JQC paper on the moving home effect finally published!

My first solo publication, The moving home effect: A quasi experiment assessing effect of home location on the offence location, after being in the online first que nearly a year, has finally been published in the Journal of Quantitative Criminology 28(4):587-606. It was the oldest paper in the online first section (along with the paper by Light and Harris published on the same day)!

This paper was the fruits of what was basically the equivalent of my Masters thesis, and I would like to take this opportunity to thank all of the individuals whom helped me with the project, as I accidently ommitted such thanks from the paper (entirely my own fault). I would like to thank my committee members, Rob Worden, Shawn Bushway, and Janet Stamatel. I would also like to thank Robert Apel and Greg Pogarsky for useful feedback I had recieved on in class papers based on the same topic, as well as the folks in the Worden meeting group (for not only feedback but giving me motivation to do work so I had something to say!)

Rob Worden was the chair of my committee, and he deserves extra thanks not only for reviewing my work, but also for giving me a job at the Finn Institute, which otherwise I would have never had access to such data and opportunity to conduct such a project. I would also like to give thanks to the Syracuse PD and Chief Fowler for letting me use the data and reveal the PD’s identity in the publication.

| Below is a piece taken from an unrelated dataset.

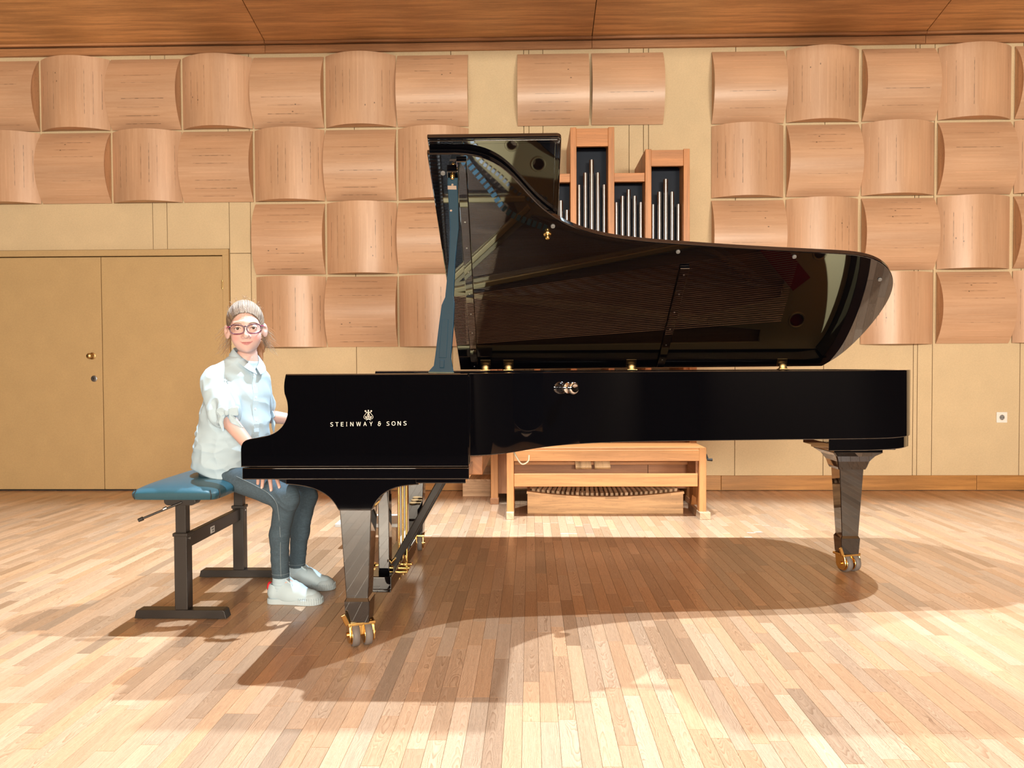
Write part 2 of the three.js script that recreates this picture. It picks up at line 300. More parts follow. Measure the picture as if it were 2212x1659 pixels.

I would also like to thank Alex Piquero and Cathy Widom for letting me make multiple revisions and accepting the paper for publication. For the publication itself I recieved three very excellent and thoughtful peer reviews. The excellence of the reviews were well above the norm for feedback I have otherwise encountered, and demonstrated that the reviewers not only read the paper but read it carefully. I was really happy with the improvements as well as how fair and thoughtful the reviews were. I am also very happy it was accepted for publication in JQC, it is the highest quality venue I would expect the paper to be on topic at, and if it wasn’t accepted there I was really not sure where I would send it otherwise.

In the future I will publish pre-prints online, so the publication before editing can still be publicly available to everyone. But, if you can not get a copy of this (or any of the other papers I have co-authored so far) don’t hesitate to shoot me an email for a copy of the off-print. Hopefully I have some more work to share in the new future on the blog! I currently have two papers I am working on with related topics, one with visualizing journey to crime flow data, and another paper with Emily Owens and Matthew Feedman of Cornell comparing journey to work data with journey to crime data.

For a teaser for this paper here is the structured abstract from the paper and a graph demonstrating my estimated moving home effect.

Objectives
This study aims to test whether the home location has a causal effect on the crime location. To accomplish this the study capitalizes on the natural experiment that occurs when offender’s move, and uses a unique metric, the distance between sequential offenses, to determine if when an offender moves the offense location changes.

Methods
Using a sample of over 40,000 custodial arrests from Syracuse, NY between 2003 and 2008, this quasi-experimental design uses t test’s of mean differences, and fixed effects regression modeling to determine if moving has a significant effect on the distance between sequential offenses.

Results
This study finds that when offenders move they tend to commit crimes in locations farther away from past offences than would be expected without moving. The effect is rather small though, both in absolute terms (an elasticity coefficient of 0.02), and in relation to the effect of other independent variables (such as the time in between offenses).

Conclusions
This finding suggests that the home has an impact on where an offender will choose to commit a crime, independent of offence, neighborhood, or offender characteristics. The effect is small though, suggesting other factors may play a larger role in influencing where offenders choose to commit crime.